- [Scripts that build scenes]:
-*-

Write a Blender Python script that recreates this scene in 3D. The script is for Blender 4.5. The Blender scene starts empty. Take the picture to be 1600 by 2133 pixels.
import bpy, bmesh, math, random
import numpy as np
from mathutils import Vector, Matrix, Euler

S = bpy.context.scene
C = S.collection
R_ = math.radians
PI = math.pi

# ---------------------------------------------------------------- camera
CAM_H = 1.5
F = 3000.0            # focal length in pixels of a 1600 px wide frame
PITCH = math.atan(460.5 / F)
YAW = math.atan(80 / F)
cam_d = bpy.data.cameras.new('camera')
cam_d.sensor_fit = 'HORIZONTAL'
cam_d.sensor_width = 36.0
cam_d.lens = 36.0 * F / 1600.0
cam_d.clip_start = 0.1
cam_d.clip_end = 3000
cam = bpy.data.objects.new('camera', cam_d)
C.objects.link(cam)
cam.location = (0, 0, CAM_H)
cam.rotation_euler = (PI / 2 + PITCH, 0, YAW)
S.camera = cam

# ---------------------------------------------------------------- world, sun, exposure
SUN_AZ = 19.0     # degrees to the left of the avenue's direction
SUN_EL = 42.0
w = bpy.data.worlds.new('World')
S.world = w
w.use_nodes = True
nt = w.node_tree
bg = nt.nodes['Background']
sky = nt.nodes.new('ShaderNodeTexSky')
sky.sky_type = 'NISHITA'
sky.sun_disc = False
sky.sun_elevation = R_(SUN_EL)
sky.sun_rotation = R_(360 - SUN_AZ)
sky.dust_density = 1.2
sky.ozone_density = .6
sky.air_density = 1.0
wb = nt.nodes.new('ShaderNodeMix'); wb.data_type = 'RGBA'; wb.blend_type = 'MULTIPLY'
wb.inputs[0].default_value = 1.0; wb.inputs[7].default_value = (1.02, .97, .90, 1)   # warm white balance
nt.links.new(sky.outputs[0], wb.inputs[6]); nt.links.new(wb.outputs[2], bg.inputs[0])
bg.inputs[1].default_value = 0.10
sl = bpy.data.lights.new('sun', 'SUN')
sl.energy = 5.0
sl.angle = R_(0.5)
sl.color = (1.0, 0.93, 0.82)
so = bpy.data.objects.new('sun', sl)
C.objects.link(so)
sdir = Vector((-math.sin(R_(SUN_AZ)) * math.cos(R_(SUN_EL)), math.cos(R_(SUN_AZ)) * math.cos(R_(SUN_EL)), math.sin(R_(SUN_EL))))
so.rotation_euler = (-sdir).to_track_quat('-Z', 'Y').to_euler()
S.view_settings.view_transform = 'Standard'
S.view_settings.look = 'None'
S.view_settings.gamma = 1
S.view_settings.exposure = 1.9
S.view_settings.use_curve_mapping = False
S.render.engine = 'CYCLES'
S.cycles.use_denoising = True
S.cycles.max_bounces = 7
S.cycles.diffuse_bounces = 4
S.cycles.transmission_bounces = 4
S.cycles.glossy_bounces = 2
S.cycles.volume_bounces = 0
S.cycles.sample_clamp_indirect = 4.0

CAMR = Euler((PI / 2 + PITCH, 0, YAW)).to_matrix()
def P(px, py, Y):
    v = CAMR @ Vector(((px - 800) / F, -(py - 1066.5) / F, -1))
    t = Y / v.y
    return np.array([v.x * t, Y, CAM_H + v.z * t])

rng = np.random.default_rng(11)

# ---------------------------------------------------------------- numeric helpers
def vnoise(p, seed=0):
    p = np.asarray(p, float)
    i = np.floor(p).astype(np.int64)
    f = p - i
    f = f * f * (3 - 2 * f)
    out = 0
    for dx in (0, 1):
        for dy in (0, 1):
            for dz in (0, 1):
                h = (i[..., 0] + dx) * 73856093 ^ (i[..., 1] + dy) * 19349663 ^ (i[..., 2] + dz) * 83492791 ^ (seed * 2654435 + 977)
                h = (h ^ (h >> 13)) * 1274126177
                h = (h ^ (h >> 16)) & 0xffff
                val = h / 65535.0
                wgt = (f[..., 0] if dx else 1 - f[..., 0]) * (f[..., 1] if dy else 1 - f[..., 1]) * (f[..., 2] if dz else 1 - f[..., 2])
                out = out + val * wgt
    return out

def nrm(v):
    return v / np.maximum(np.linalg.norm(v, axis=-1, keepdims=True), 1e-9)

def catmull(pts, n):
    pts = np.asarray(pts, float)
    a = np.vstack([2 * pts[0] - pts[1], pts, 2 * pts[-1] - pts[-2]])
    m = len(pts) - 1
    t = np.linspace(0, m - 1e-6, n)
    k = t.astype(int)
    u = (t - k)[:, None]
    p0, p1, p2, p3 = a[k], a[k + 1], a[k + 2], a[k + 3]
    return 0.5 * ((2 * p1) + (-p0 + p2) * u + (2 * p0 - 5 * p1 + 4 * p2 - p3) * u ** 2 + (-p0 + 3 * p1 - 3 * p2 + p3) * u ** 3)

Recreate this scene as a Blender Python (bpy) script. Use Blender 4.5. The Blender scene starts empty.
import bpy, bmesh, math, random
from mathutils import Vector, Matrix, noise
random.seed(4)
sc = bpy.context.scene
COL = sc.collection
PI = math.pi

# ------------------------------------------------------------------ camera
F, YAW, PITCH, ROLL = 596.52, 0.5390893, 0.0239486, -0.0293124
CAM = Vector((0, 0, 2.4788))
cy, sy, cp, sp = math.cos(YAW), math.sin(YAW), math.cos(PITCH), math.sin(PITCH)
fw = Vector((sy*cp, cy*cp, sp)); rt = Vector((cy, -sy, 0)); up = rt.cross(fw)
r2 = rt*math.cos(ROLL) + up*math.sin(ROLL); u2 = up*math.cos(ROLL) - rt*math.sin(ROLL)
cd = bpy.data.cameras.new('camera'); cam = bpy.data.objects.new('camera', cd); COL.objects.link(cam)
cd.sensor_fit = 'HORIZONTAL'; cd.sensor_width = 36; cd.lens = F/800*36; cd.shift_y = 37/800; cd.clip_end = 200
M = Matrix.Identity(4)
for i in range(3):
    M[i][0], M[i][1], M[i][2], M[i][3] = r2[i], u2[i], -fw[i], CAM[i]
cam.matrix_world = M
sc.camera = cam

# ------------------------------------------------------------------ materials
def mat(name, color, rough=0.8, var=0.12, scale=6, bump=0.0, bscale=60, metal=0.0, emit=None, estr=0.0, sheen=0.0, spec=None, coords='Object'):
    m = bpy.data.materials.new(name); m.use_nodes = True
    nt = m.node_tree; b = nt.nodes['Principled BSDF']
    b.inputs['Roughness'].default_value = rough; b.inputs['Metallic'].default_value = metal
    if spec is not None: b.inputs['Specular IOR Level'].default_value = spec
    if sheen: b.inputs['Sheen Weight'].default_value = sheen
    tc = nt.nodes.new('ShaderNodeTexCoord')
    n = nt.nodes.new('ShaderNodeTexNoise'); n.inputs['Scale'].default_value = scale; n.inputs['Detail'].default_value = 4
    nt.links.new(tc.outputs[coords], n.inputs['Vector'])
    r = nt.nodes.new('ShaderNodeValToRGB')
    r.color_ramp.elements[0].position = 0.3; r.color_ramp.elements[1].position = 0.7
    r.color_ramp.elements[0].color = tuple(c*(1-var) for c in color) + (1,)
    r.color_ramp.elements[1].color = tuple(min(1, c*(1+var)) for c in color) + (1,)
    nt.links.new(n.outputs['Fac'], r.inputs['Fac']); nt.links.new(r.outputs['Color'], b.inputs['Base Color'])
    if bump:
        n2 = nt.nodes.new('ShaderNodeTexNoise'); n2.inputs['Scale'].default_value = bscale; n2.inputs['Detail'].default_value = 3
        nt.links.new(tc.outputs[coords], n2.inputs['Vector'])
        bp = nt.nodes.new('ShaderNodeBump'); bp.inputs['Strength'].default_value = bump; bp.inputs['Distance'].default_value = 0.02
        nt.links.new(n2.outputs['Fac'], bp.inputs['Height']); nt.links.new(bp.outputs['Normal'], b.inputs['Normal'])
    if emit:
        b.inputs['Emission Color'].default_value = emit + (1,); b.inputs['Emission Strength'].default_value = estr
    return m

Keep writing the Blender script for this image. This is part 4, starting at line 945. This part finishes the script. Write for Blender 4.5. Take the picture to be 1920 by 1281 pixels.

-*-

- [What is asked]: Output the lines of the records above exactly as they appear, from the line containing "Recreate this scene" through the line containing "sc.camera = cam".

- [Answer to this problem]:
Recreate this scene as a Blender Python (bpy) script. Use Blender 4.5. The Blender scene starts empty.
import bpy, bmesh, math, random
from mathutils import Vector, Matrix, noise
random.seed(4)
sc = bpy.context.scene
COL = sc.collection
PI = math.pi

# ------------------------------------------------------------------ camera
F, YAW, PITCH, ROLL = 596.52, 0.5390893, 0.0239486, -0.0293124
CAM = Vector((0, 0, 2.4788))
cy, sy, cp, sp = math.cos(YAW), math.sin(YAW), math.cos(PITCH), math.sin(PITCH)
fw = Vector((sy*cp, cy*cp, sp)); rt = Vector((cy, -sy, 0)); up = rt.cross(fw)
r2 = rt*math.cos(ROLL) + up*math.sin(ROLL); u2 = up*math.cos(ROLL) - rt*math.sin(ROLL)
cd = bpy.data.cameras.new('camera'); cam = bpy.data.objects.new('camera', cd); COL.objects.link(cam)
cd.sensor_fit = 'HORIZONTAL'; cd.sensor_width = 36; cd.lens = F/800*36; cd.shift_y = 37/800; cd.clip_end = 200
M = Matrix.Identity(4)
for i in range(3):
    M[i][0], M[i][1], M[i][2], M[i][3] = r2[i], u2[i], -fw[i], CAM[i]
cam.matrix_world = M
sc.camera = cam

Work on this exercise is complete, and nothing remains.